In a podcast, Arm’s Geof Wheelwright chats with Mark Hambleton about what ‘software defined’ means and the benefits it could have for developers, consumers, and the wider tech industry.

Riscure’s Jasper van Woudenberg checks out an effort to determine whether Starlink user terminals are resistant to fault injection attacks.

Renesas’ Roger Wendelken notes the importance of educating customers on the need for security, how to manage security layers, and understanding the limitations of a device.

In a blog for SEMI, ASM International’s John Golightly argues that companies in the semiconductor value chain should take part in efforts to speed sustainability innovations, develop and adopt standards and processes, demystify current schemes for calculating carbon emissions reductions, and share ways to meet carbon emissions disclosure requirements.

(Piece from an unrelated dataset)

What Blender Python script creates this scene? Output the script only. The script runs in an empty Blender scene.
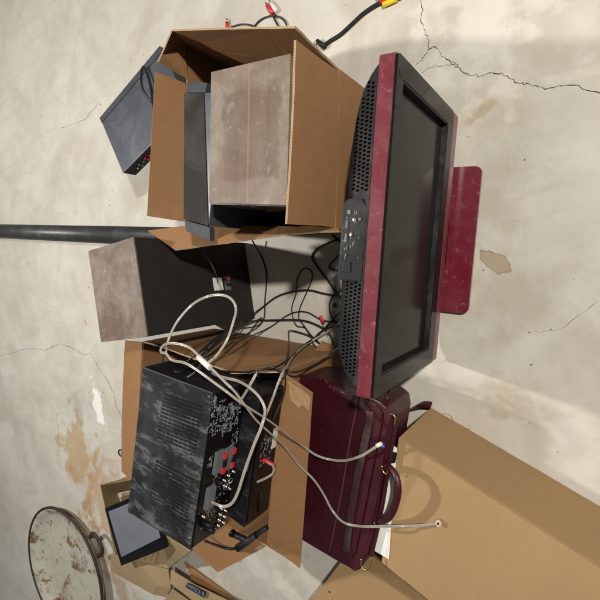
import bpy, bmesh, math, random
from mathutils import Vector, Matrix
random.seed(7)
C = bpy.context.scene.collection
# ------------------------------------------------------------------ camera geometry (measured from the photo)
F = 450.0; H = 1.45
up = -Vector((290, 40, -F)).normalized()
fw = Vector((0, 0, -1)); Yc = (fw - up * fw.dot(up)).normalized(); Xc = Yc.cross(up)
R = Matrix((Xc, Yc, up))
def ray(x, y): return R @ Vector((x - 300, 300 - y, -F))
def W(x, y, z=0.0):
    d = ray(x, y); t = (z - H) / d.z
    return Vector((0, 0, H)) + d * t
# ------------------------------------------------------------------ helpers
def empty(name, loc, rz, label, cat, group=None):
    o = bpy.data.objects.new(name, None); C.objects.link(o)
    o.location = loc; o.rotation_euler = (0, 0, rz); o.empty_display_size = .05
    o['label'] = label; o['category'] = cat
    if group: o['group'] = group
    return o
def tag(o, label, cat, group=None):
    o['label'] = label; o['category'] = cat
    if group: o['group'] = group
    return o
def inv(root):
    return (Matrix.Translation(root.location) @ Matrix.Rotation(root.rotation_euler.z, 4, 'Z')).inverted()
def link(name, bm, mats, parent=None, world=False, smooth=False, rootinv=None):
    """bm verts: local to the thing, or world when world=True"""
    if world and parent is not None:
        r = parent
        while r.parent: r = r.parent
        bm.transform(inv(r))
    bmesh.ops.recalc_face_normals(bm, faces=bm.faces[:]) if not getattr(bm, 'keep', False) else None
    me = bpy.data.meshes.new(name); bm.to_mesh(me); bm.free()
    for m in (mats if isinstance(mats, (list, tuple)) else [mats]): me.materials.append(m)
    if smooth:
        for p in me.polygons: p.use_smooth = True
    o = bpy.data.objects.new(name, me); C.objects.link(o)
    if parent is not None: o.parent = parent
    elif world:
        # origin at the base centre
        c = sum((v.co for v in me.vertices), Vector()) / len(me.vertices)
        c.z = min(v.co.z for v in me.vertices)
        me.transform(Matrix.Translation(-c)); o.location = c
    return o
def box(bm, x0, x1, y0, y1, z0, z1, bev=0, mi=0):
    g = bmesh.ops.create_cube(bm, size=1)
    vs = g['verts']
    for v in vs:
        v.co = Vector(((x0 + x1) / 2 + v.co.x * (x1 - x0), (y0 + y1) / 2 + v.co.y * (y1 - y0), (z0 + z1) / 2 + v.co.z * (z1 - z0)))
    fs = {f for v in vs for f in v.link_faces}
    for f in fs: f.material_index = mi
    if bev:
        es = list({e for f in fs for e in f.edges})
        bmesh.ops.bevel(bm, geom=es, offset=bev, segments=2, affect='EDGES', profile=.7)
    return bm
def nb(*a, **k):
    return box(bmesh.new(), *a, **k)
def prism(bm, pts, z0, z1, bev=0, segs=2, mi=0):
    b = [bm.verts.new((p[0], p[1], z0)) for p in pts]; t = [bm.verts.new((p[0], p[1], z1)) for p in pts]
    n = len(pts); fs = [bm.faces.new(b[::-1]), bm.faces.new(t)]
    for i in range(n): fs.append(bm.faces.new((b[i], b[(i + 1) % n], t[(i + 1) % n], t[i])))
    for f in fs: f.material_index = mi
    if bev:
        bmesh.ops.bevel(bm, geom=list({e for f in fs for e in f.edges}), offset=bev, segments=segs, affect='EDGES', profile=.7)
    return bm
def cyl(bm, p0, p1, r0, r1=None, n=16, mi=0, caps=True):
    p0 = Vector(p0); p1 = Vector(p1); r1 = r0 if r1 is None else r1
    d = (p1 - p0).normalized(); a = d.orthogonal().normalized(); b = d.cross(a)
    A = []; B = []
    for i in range(n):
        t = 2 * math.pi * i / n; q = a * math.cos(t) + b * math.sin(t)
        A.append(bm.verts.new(p0 + q * r0)); B.append(bm.verts.new(p1 + q * r1))
    for i in range(n):
        f = bm.faces.new((A[i], A[(i + 1) % n], B[(i + 1) % n], B[i])); f.smooth = True; f.material_index = mi
    if caps:
        bm.faces.new(A[::-1]).material_index = mi; bm.faces.new(B).material_index = mi
    return bm
def cat(P, n=8):
    P = [Vector(p) for p in P]
    Q = [P[0] * 2 - P[1]] + P + [P[-1] * 2 - P[-2]]; out = []
    for i in range(1, len(Q) - 2):
        for k in range(n):
            t = k / n; a, b, c, d = Q[i - 1], Q[i], Q[i + 1], Q[i + 2]
            out.append(.5 * (2 * b + (c - a) * t + (2 * a - 5 * b + 4 * c - d) * t * t + (3 * b - a - 3 * c + d) * t ** 3))
    out.append(P[-1]); return out
def tube(bm, pts, r, n=8, off=0.0, mi=0, flat=1.0, closed=False):
    """sweep; off shifts sideways (for twin-lead)"""
    N = len(pts); rings = []
    for i, p in enumerate(pts):
        if closed: d = (pts[(i + 1) % N] - pts[i - 1])
        else: d = (pts[min(i + 1, N - 1)] - pts[max(i - 1, 0)])
        d.normalize(); s = d.cross(Vector((0, 0, 1)))
        if s.length < 1e-3: s = Vector((1, 0, 0))
        s.normalize(); u = s.cross(d).normalized(); c = p + s * off
        rings.append([bm.verts.new(c + s * (r * flat * math.cos(2 * math.pi * k / n)) + u * (r * math.sin(2 * math.pi * k / n))) for k in range(n)])
    M = N if closed else N - 1
    for i in range(M):
        a = rings[i]; b = rings[(i + 1) % N]
        for k in range(n):
            f = bm.faces.new((a[k], a[(k + 1) % n], b[(k + 1) % n], b[k])); f.smooth = True; f.material_index = mi
    if not closed:
        bm.faces.new(rings[0][::-1]).material_index = mi; bm.faces.new(rings[-1]).material_index = mi
    return bm
def PX(L, z=.004):
    """list of (x,y[,z]) photo measurements -> world points"""
    return [W(p[0], p[1], p[2] if len(p) > 2 else z) for p in L]
def card(pts, t=.005, bm=None, sub=0, warp=0.0, uncut=()):
    """cardboard sheet from a polygon: thickness t (centred), faces slot 0, cut edges slot 1 with a fluting UV"""
    bm = bm or bmesh.new(); uv = bm.loops.layers.uv.verify()
    pts = [Vector(p) for p in pts]; n = len(pts); nn = Vector()
    for i in range(n): nn += (pts[i]).cross(pts[(i + 1) % n])
    nn.normalize()
    # densify outline and jitter it slightly: card is never a perfect line
    P = []; own = []
    for i in range(n):
        a, b = pts[i], pts[(i + 1) % n]; L = (b - a).length; k = max(1, int(L / .03))
        for j in range(k):
            q = a.lerp(b, j / k)
            if j: q = q + nn * (warp * math.sin(math.pi * j / k)) + Vector((random.uniform(-1, 1), random.uniform(-1, 1), random.uniform(-1, 1))) * .0006
            P.append(q); own.append(i)
    m = len(P)
    A = [bm.verts.new(p + nn * t / 2) for p in P]; B = [bm.verts.new(p - nn * t / 2) for p in P]
    fs = [bm.faces.new(A), bm.faces.new(B[::-1])]
    d = 0
    for i in range(m):
        j = (i + 1) % m; f = bm.faces.new((A[j], A[i], B[i], B[j])); f.material_index = 0 if own[i] in uncut else 1
        L = (P[j] - P[i]).length
        for lp, u in zip(f.loops, ((d + L, 1), (d, 1), (d, 0), (d + L, 0))): lp[uv].uv = u
        d += L
    bmesh.ops.triangulate(bm, faces=fs)

    return bm
class _BM: pass
# bmesh objects cannot carry attributes; normals are consistent enough, so recalc is always run
def link(name, bm, mats, parent=None, world=False, smooth=False):
    if world and parent is not None:
        r = parent
        while r.parent: r = r.parent
        bm.transform(inv(r))
    bmesh.ops.recalc_face_normals(bm, faces=bm.faces[:])
    me = bpy.data.meshes.new(name); bm.to_mesh(me); bm.free()
    for m in (mats if isinstance(mats, (list, tuple)) else [mats]): me.materials.append(m)
    if smooth:
        for p in me.polygons: p.use_smooth = True
    o = bpy.data.objects.new(name, me); C.objects.link(o)
    if parent is not None: o.parent = parent
    elif world:
        c = sum((v.co for v in me.vertices), Vector()) / len(me.vertices)
        c.z = min(v.co.z for v in me.vertices)
        me.transform(Matrix.Translation(-c)); o.location = c
    return o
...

Plus, check out the blogs featured in the latest Low Power-High Performance newsletter:

Cadence’s Tom Beckley examines what is needed to succeed with system-in-package.

Synopsys’ Manoz Palaparthi shows how to ferret out the root causes of early full-chip LVS faster.

Siemens’ Janet Attar presents a case study in low-power and high-performance AI processors.

Arm’s Jack Melling shows how a lack of hardware and firmware standardization between SoCs can hinder the deployment of edge computing applications.

Keysight’s Don Dingee finds that workflows are changing, and design can no longer be an isolated activity.

Cycuity’s Jim Robinson puts forward four levels to assess current capabilities and take steps towards end-to-end hardware security verification.